AIM OF THE TASK ▸
Print, word for word, the opening line of the data below and every line after it through the line that contains "b = MB(); b.box(-4.45, -2.45, 49.19, 49.2, 0.1, 1.02);", but not the pictures.

DATA SEGMENT ▸
********************
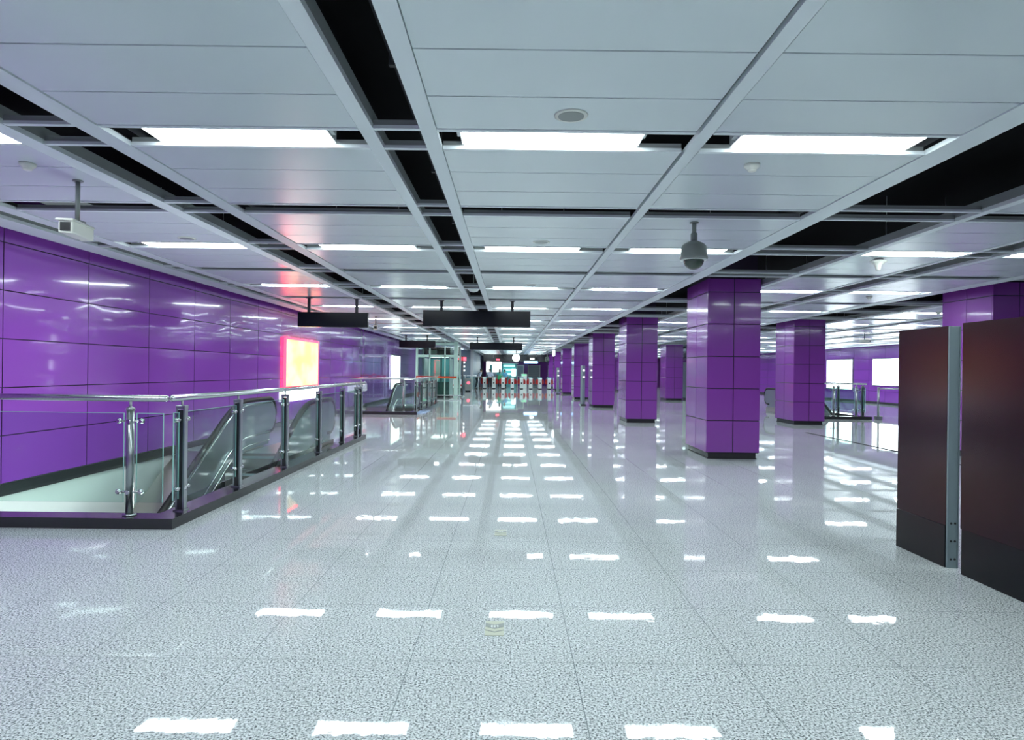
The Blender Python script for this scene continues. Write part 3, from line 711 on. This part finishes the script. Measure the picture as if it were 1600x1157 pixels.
b = MB(); b.box(-4.1, -3.4, 46.19, 46.2, 0.42, 0.5); b.build('red_stripe', 'red', r, o)
r = thing('glass_barrier', 'low clear glass barrier in front of the grey wall, left of the gates', 'barrier', (-3.2, 49, 0)); o = r.location
b = MB(); b.tube([(-4.6, 49.2, 1.12), (-2.35, 49.2, 1.12)], 0.035, 8); b.build('handrail', 'chrome', r, o)
for x in (-4.5, -3.4, -2.4): b = MB(); b.tube([(x, 49.2, 0), (x, 49.2, 1.12)], 0.03, 8); b.build('post', 'steel', r, o)
b = MB(); b.box(-4.45, -2.45, 49.19, 49.2, 0.1, 1.02); b.build('glass_pane', 'glass', r, o)

# ------------------------------------------------------------------ far end fittings
mb = MB(); mb.box(-2.5, 3.4, 60.0, 60.3, 2.35, 3.0); struct('trim_4', mb, 'dark')
def plain(name, label, cat, loc, parts, group=None):
    r = thing(name, label, cat, loc, group)
    for (pn, key, boxes) in parts:
        b = MB()
        for q in boxes: b.box(*q)
        b.build(pn, key, r, loc)
    return r
plain('led_sign', 'small black sign with red lit mark over the gate row', 'sign', (-1.15, 59.9, 2.35),
      [('sign_board', 'dark', [(-1.75, -0.45, 59.85, 59.95, 2.32, 2.68)]), ('red_mark', 'ledred', [(-1.32, -1.02, 59.83, 59.85, 2.44, 2.58)]), ('hanger', 'duct', [(-1.6, -1.56, 59.88, 59.92, 2.68, CZ), (-0.64, -0.6, 59.88, 59.92, 2.68, CZ)])])
plain('lit_sign', 'blue glowing sign strip under a dark sign with white arrow, right of the clock', 'sign', (1.85, 59.0, 2.1),
      [('sign_board', 'dark', [(1.35, 2.5, 58.95, 59.05, 2.45, 2.8)]), ('white_mark', 'lampdim', [(1.72, 2.1, 58.93, 58.95, 2.53, 2.7)]), ('blue_strip', 'ledblue', [(1.2, 2.4, 58.95, 59.05, 2.2, 2.4)]), ('hanger', 'duct', [(1.5, 1.54, 58.98, 59.02, 2.8, CZ), (2.3, 2.34, 58.98, 59.02, 2.8, CZ), (1.6, 1.64, 58.98, 59.02, 2.4, 2.45), (2.2, 2.24, 58.98, 59.02, 2.4, 2.45)])])
r = thing('clock', 'round white glowing clock hanging before the ticket gates', 'clock', (0.4, 50, 2.5)); o = r.location
b = MB(); b.lathe([(0.27, -0.05), (0.29, -0.03), (0.29, 0.03), (0.27, 0.05)], (0.4, 50, 2.5), 28, 'y'); b.build('clock_face', 'lampdim', r, o)
b = MB(); b.tube([(0.4, 50, 2.79), (0.4, 50, CZ)], 0.02, 8); b.build('hanger', 'duct', r, o)
b = MB(); b.box(0.392, 0.408, 49.935, 49.945, 2.5, 2.7); b.box(0.4, 0.54, 49.935, 49.945, 2.494, 2.508); b.build('hands', 'dark', r, o)
plain('hanging_lightbox', 'small white lit hanging sign seen edge-on, above the gates at right', 'sign', (3.0, 44.8, 2.6),
      [('sign_board', 'lampdim', [(2.86, 2.98, 44.6, 45.4, 2.55, 2.95)]), ('hanger', 'duct', [(3.0, 3.05, 44.8, 44.85, 2.6, CZ), (2.9, 2.94, 44.9, 44.94, 2.95, CZ)])])
plain('shop_front', 'bright white lit shop front behind the ticket gates at left', 'shop front', (-1.6, 66, 0),
      [('lit_wall', 'lampdim', [(-2.45, -0.95, 66.0, 66.1, 1.4, 2.45)]), ('counter', 'greywall', [(-2.4, -0.9, 65.2, 65.8, 0, 1.25)]), ('door_panel', 'teal', [(-2.1, -1.85, 65.95, 66.0, 1.25, 2.1)]), ('support', 'lightgrey', [(-2.45, -0.95, 66.1, 66.2, 0, 3.0)])])
plain('kiosk', 'turquoise kiosk with lit shelves behind the middle ticket gates', 'kiosk', (-0.1, 64, 0),
      [('kiosk_body', 'teal', [(-0.85, 0.55, 63.6, 64.6, 0, 0.9), (-0.85, -0.75, 63.6, 64.6, 0.9, 2.2), (0.45, 0.55, 63.6, 64.6, 0.9, 2.2), (-0.85, 0.55, 64.5, 64.6, 0.9, 2.2)]), ('canopy', 'lightgrey', [(-0.9, 0.7, 63.4, 64.7, 2.2, 2.3)]), ('lit_shelf', 'tealglow', [(-0.7, 0.4, 64.3, 64.5, 1.1, 1.3), (-0.7, 0.4, 64.3, 64.5, 1.5, 1.7), (-0.7, 0.4, 64.3, 64.5, 1.9, 2.1)]), ('lit_panel', 'lampdim', [(0.1, 0.5, 63.55, 63.6, 1.0, 1.7)])])
plain('notice_board', 'grey framed notice board behind the middle gates', 'notice board', (0.95, 62, 0),
      [('frame', 'lightgrey', [(0.55, 1.25, 61.95, 62.05, 0.95, 2.05)]), ('board', 'greywall', [(0.62, 1.18, 61.94, 61.95, 1.02, 1.98)]), ('leg', 'lightgrey', [(0.6, 0.66, 61.97, 62.03, 0, 0.95), (1.14, 1.2, 61.97, 62.03, 0, 0.95)])])
plain('roller_shutter', 'grey closed roller shutter on the far purple wall', 'shutter', (2.5, YF - 0.06, 0),
      [('shutter_curtain', 'lightgrey', [(1.95, 3.15, YF - 0.08, YF - 0.01, 0, 2.15)] ), ('shutter_slats', 'alu', [(1.95, 3.15, YF - 0.09, YF - 0.08, 0.1 * k, 0.1 * k + 0.06) for k in range(0, 21)]), ('guide', 'white', [(1.87, 1.95, YF - 0.1, YF - 0.01, 0, 2.2), (3.15, 3.23, YF - 0.1, YF - 0.01, 0, 2.2)])])
plain('lit_counter', 'white lit counter machine standing among the right-hand gates', 'machine', (1.2, 59, 0),
      [('machine_body', 'white', [(0.95, 1.45, 58.6, 59.2, 0, 1.25)]), ('screen', 'ledgreen', [(1.0, 1.4, 58.59, 58.6, 1.12, 1.2)])])
r = thing('steel_barrier', 'low steel barrier rail right of the right-hand glass railing', 'barrier', (12.45, 22.3, 0)); o = r.location
b = MB(); b.tube([(12.45, 22.3, 1.06), (15.6, 22.3, 1.06)], 0.03, 10); b.build('rail', 'chrome', r, o)
for x in (12.45, 15.5): b = MB(); b.tube([(x, 22.3, 0), (x, 22.3, 1.1)], 0.035, 10); b.box(x - .09, x + .09, 22.21, 22.39, 0, 0.12); b.build('post', 'steel', r, o)

# ------------------------------------------------------------------ people
DG = None
def skin_mesh(name, chains, key, parent, sub=2):
    """one continuous skinned surface from connected joints: chains = {joint: (pos, radius)}, edges"""
    joints, edges, root = chains
    names = list(joints); me = bpy.data.meshes.new(name)
    me.from_pydata([joints[n][0] for n in names], [(names.index(a), names.index(b)) for a, b in edges], [])
    ob = bpy.data.objects.new(name, me); COL.objects.link(ob)
    sk = ob.modifiers.new('skin', 'SKIN')
    for i, n in enumerate(names):
        rr = joints[n][1]; rr = rr if isinstance(rr, tuple) else (rr, rr)
        me.skin_vertices[0].data[i].radius = rr; me.skin_vertices[0].data[i].use_root = (n == root)
    ss = ob.modifiers.new('sub', 'SUBSURF'); ss.levels = sub; ss.render_levels = sub
    dg = bpy.context.evaluated_depsgraph_get(); ev = ob.evaluated_get(dg)
    m2 = bpy.data.meshes.new_from_object(ev); bpy.data.objects.remove(ob)
    for p in m2.polygons: p.use_smooth = True
    m2.materials.clear(); m2.materials.append(M[key]); m2.name = name
    o2 = bpy.data.objects.new(name, m2); COL.objects.link(o2); o2.parent = parent
    return o2
def person(x, y, rz, label, top, legs='trouser', lean=0.0, armR=(0.25, -0.1, 1.05), armL=(-0.25, -0.02, 0.85), stride=0.18, h=1.68, longhair=False):
    r = thing('person', label, 'person', (x, y, 0), None, rz); k = h / 1.7; ln = lean
    J = {'pel': ((0, 0, 0.93), (0.13, 0.10)), 'waist': ((0, -ln * .3, 1.08), (0.125, 0.09)), 'chest': ((0, -ln * .75, 1.3), (0.155, 0.105)),
         'neck0': ((0, -ln, 1.42), (0.07, 0.065)), 'neck': ((0, -ln * 1.08, 1.48), 0.052), 'head0': ((0, -ln * 1.15 - 0.015, 1.54), (0.07, 0.085)), 'head': ((0, -ln * 1.2 - 0.01, 1.61), (0.077, 0.095)), 'crown': ((0, -ln * 1.2, 1.68), (0.05, 0.06))}
    E = [('pel', 'waist'), ('waist', 'chest'), ('chest', 'neck0'), ('neck0', 'neck'), ('neck', 'head0'), ('head0', 'head'), ('head', 'crown')]
    for s, hand in ((1, armR), (-1, armL)):
        n = 'R' if s > 0 else 'L'; sh = Vector((s * 0.19, -ln * .9, 1.37)); hd = Vector(hand); el = (sh + hd) / 2 + Vector((s * 0.05, 0.06, -0.04))
        J['sh' + n] = (tuple(sh), 0.06); J['el' + n] = (tuple(el), 0.042); J['wr' + n] = (tuple(hd), 0.03)
        d = (hd - el).normalized(); J['ha' + n] = (tuple(hd + d * 0.07), (0.038, 0.02)); J['fi' + n] = (tuple(hd + d * 0.16), (0.03, 0.013))
        th = Vector((-d.z, 0, d.x)) if abs(d.y) < .9 else Vector((1, 0, 0)); J['tm' + n] = (tuple(hd + d * 0.09 + th.normalized() * 0.05), 0.011)
        E += [('chest', 'sh' + n), ('sh' + n, 'el' + n), ('el' + n, 'wr' + n), ('wr' + n, 'ha' + n), ('ha' + n, 'fi' + n), ('ha' + n, 'tm' + n)]
        st = stride * s
        J['hip' + n] = ((s * 0.09, 0, 0.87), 0.095); J['kn' + n] = ((s * 0.1, st * .5 - 0.03, 0.49), 0.06); J['an' + n] = ((s * 0.1, st, 0.09), 0.04); J['to' + n] = ((s * 0.11, st - 0.15, 0.035), (0.04, 0.03))
        E += [('pel', 'hip' + n), ('hip' + n, 'kn' + n), ('kn' + n, 'an' + n), ('an' + n, 'to' + n)]
    J = {a: (tuple(c * k for c in p), q) for a, (p, q) in J.items()}
    body = skin_mesh('body', (J, E, 'pel'), 'skin', r)
    def sub(keys, grow):
        jj = {a: (J[a][0], tuple(v + grow for v in (J[a][1] if isinstance(J[a][1], tuple) else (J[a][1],) * 2))) for a in keys}
        return jj, [e for e in E if e[0] in keys and e[1] in keys]
    a, b = sub(['pel', 'waist', 'chest', 'neck0', 'shR', 'elR', 'shL', 'elL'], 0.018); skin_mesh('shirt', (a, b, 'pel'), top, r)
    a, b = sub(['pel', 'hipR', 'knR', 'anR', 'hipL', 'knL', 'anL'], 0.02); skin_mesh('trousers', (a, b, 'pel'), legs, r)
    c = Vector(J['head'][0]); hb = MB(); prof = [(0.10 * math.sin(t), 0.115 * math.cos(t)) for t in [PI * q / 12 for q in range(0, 8)]]
    hb.lathe([(p, q) for p, q in prof][::-1], (c.x, c.y + 0.018, c.z + 0.015), 16)
    if longhair: hb.lathe([(0.05, -0.26), (0.085, -0.15), (0.095, 0.0)], (c.x, c.y + 0.05, c.z), 14)
    hb.build('hair', 'hair', r)
    fc = MB()
    for s in (-1, 1): fc.lathe([(0.004, -0.004), (0.01, 0.0), (0.004, 0.006)], (c.x + s * 0.032, c.y - 0.083, c.z - 0.01), 8, 'y')
    fc.build('eyes', 'hair', r)
    nz = MB(); nz.tube([(c.x, c.y - 0.085, c.z), (c.x, c.y - 0.103, c.z - 0.035)], [0.008, 0.014], 8); nz.build('nose', 'skin', r)
    for s in ('R', 'L'):
        p = Vector(J['to' + s][0]); q = Vector(J['an' + s][0]); sh = MB(); sh.box(p.x - 0.045, p.x + 0.045, p.y - 0.04, q.y + 0.06, 0.0, 0.085, 0.02); sh.build('shoe', 'shoe', r)
    return r
person(-1.73, 55.0, PI, 'person in white shirt and dark trousers seen from behind, reaching out at the gates', 'shirt', lean=0.05, armR=(0.2, -0.5, 1.25), armL=(-0.28, 0.0, 0.86), h=1.62)
person(-2.72, 54.6, PI * 0.6, 'person in white top leaning forward at the far left gate', 'shirt', lean=0.25, armR=(0.18, -0.45, 0.95), h=1.6)
p3 = person(-0.95, 57.3, PI, 'person in teal top carrying a green bag behind the gates', 'tealtop', h=1.62, longhair=True)
person(-0.45, 58.6, PI * 1.2, 'person in blue top behind the gates, right of the green bag', 'bluetop', lean=0.12, armR=(0.2, -0.4, 1.1), h=1.6)
b = MB(); b.box(-1.12, -0.78, 57.0, 57.12, 0.75, 1.08, 0.03); b.tube([(-1.04, 57.06, 1.07), (-1.0, 57.12, 1.3), (-0.93, 57.12, 1.3), (-0.88, 57.06, 1.07)], 0.012, 8)
tag(b.build('shoulder_bag', 'greenbag'), 'green bag held at the back of the person in the teal top', 'bag')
********************
OUTPUT FOR THIS EXERCISE ▸
The Blender Python script for this scene continues. Write part 3, from line 711 on. This part finishes the script. Measure the picture as if it were 1600x1157 pixels.
b = MB(); b.box(-4.1, -3.4, 46.19, 46.2, 0.42, 0.5); b.build('red_stripe', 'red', r, o)
r = thing('glass_barrier', 'low clear glass barrier in front of the grey wall, left of the gates', 'barrier', (-3.2, 49, 0)); o = r.location
b = MB(); b.tube([(-4.6, 49.2, 1.12), (-2.35, 49.2, 1.12)], 0.035, 8); b.build('handrail', 'chrome', r, o)
for x in (-4.5, -3.4, -2.4): b = MB(); b.tube([(x, 49.2, 0), (x, 49.2, 1.12)], 0.03, 8); b.build('post', 'steel', r, o)
b = MB(); b.box(-4.45, -2.45, 49.19, 49.2, 0.1, 1.02); b.build('glass_pane', 'glass', r, o)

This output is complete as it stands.